# [DIRECTIVE]
Omit any picture, and return the remaining data exactly as written.

*-*-*

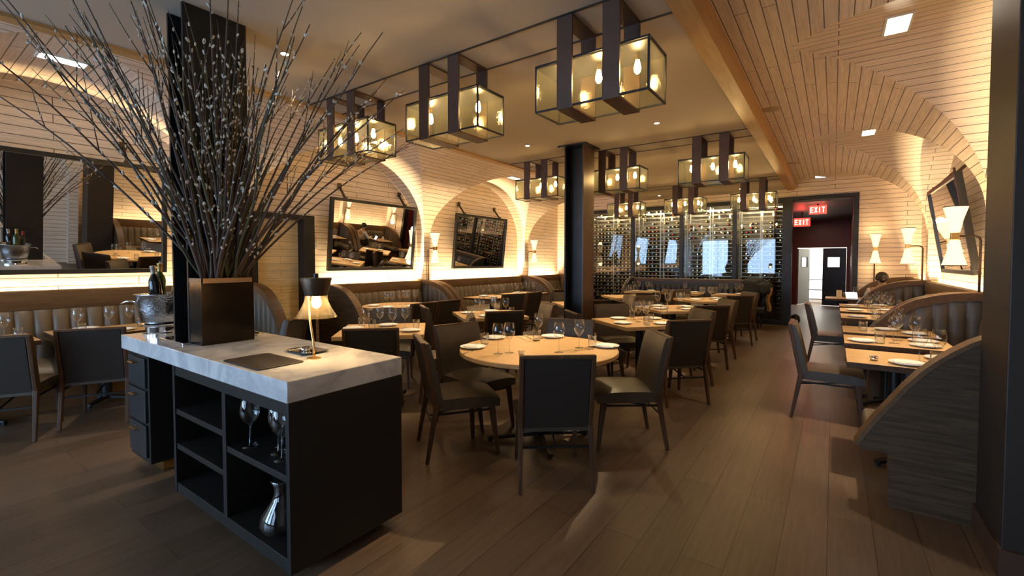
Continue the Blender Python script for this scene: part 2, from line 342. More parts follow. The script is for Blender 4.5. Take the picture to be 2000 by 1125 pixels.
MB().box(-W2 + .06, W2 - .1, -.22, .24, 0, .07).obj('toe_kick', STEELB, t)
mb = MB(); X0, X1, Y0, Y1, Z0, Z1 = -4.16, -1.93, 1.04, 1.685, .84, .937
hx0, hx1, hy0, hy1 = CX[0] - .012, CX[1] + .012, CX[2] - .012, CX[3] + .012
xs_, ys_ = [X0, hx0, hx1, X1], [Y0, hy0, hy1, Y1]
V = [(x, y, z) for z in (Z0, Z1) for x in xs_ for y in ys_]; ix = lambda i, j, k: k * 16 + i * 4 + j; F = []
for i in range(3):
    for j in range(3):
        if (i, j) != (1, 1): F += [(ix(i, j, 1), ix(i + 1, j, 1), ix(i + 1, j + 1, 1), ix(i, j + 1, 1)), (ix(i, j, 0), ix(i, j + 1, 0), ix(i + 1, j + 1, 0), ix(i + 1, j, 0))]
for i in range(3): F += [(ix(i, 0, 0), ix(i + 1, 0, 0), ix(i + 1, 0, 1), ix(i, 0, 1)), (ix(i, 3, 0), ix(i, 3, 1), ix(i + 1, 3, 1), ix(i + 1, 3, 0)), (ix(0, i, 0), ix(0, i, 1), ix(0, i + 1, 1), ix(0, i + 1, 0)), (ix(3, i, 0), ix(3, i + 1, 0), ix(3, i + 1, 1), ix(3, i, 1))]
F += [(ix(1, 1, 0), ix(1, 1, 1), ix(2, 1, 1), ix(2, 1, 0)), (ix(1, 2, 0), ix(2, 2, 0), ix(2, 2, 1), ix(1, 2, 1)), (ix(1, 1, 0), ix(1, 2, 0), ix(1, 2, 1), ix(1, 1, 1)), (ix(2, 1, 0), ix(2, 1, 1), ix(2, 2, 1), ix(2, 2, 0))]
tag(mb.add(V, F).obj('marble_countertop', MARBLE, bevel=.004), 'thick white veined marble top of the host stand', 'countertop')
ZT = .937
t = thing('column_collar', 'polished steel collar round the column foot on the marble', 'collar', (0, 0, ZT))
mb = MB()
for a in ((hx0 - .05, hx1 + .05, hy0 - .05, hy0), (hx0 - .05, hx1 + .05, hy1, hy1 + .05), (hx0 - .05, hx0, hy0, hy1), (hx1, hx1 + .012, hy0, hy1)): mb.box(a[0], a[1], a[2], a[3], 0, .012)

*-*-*

# [REPLY TO THE EXERCISE]
Continue the Blender Python script for this scene: part 2, from line 342. More parts follow. The script is for Blender 4.5. Take the picture to be 2000 by 1125 pixels.
MB().box(-W2 + .06, W2 - .1, -.22, .24, 0, .07).obj('toe_kick', STEELB, t)
mb = MB(); X0, X1, Y0, Y1, Z0, Z1 = -4.16, -1.93, 1.04, 1.685, .84, .937
hx0, hx1, hy0, hy1 = CX[0] - .012, CX[1] + .012, CX[2] - .012, CX[3] + .012
xs_, ys_ = [X0, hx0, hx1, X1], [Y0, hy0, hy1, Y1]
V = [(x, y, z) for z in (Z0, Z1) for x in xs_ for y in ys_]; ix = lambda i, j, k: k * 16 + i * 4 + j; F = []
for i in range(3):
    for j in range(3):
        if (i, j) != (1, 1): F += [(ix(i, j, 1), ix(i + 1, j, 1), ix(i + 1, j + 1, 1), ix(i, j + 1, 1)), (ix(i, j, 0), ix(i, j + 1, 0), ix(i + 1, j + 1, 0), ix(i + 1, j, 0))]
for i in range(3): F += [(ix(i, 0, 0), ix(i + 1, 0, 0), ix(i + 1, 0, 1), ix(i, 0, 1)), (ix(i, 3, 0), ix(i, 3, 1), ix(i + 1, 3, 1), ix(i + 1, 3, 0)), (ix(0, i, 0), ix(0, i, 1), ix(0, i + 1, 1), ix(0, i + 1, 0)), (ix(3, i, 0), ix(3, i + 1, 0), ix(3, i + 1, 1), ix(3, i, 1))]
F += [(ix(1, 1, 0), ix(1, 1, 1), ix(2, 1, 1), ix(2, 1, 0)), (ix(1, 2, 0), ix(2, 2, 0), ix(2, 2, 1), ix(1, 2, 1)), (ix(1, 1, 0), ix(1, 2, 0), ix(1, 2, 1), ix(1, 1, 1)), (ix(2, 1, 0), ix(2, 1, 1), ix(2, 2, 1), ix(2, 2, 0))]
tag(mb.add(V, F).obj('marble_countertop', MARBLE, bevel=.004), 'thick white veined marble top of the host stand', 'countertop')
ZT = .937
t = thing('column_collar', 'polished steel collar round the column foot on the marble', 'collar', (0, 0, ZT))
mb = MB()
for a in ((hx0 - .05, hx1 + .05, hy0 - .05, hy0), (hx0 - .05, hx1 + .05, hy1, hy1 + .05), (hx0 - .05, hx0, hy0, hy1), (hx1, hx1 + .012, hy0, hy1)): mb.box(a[0], a[1], a[2], a[3], 0, .012)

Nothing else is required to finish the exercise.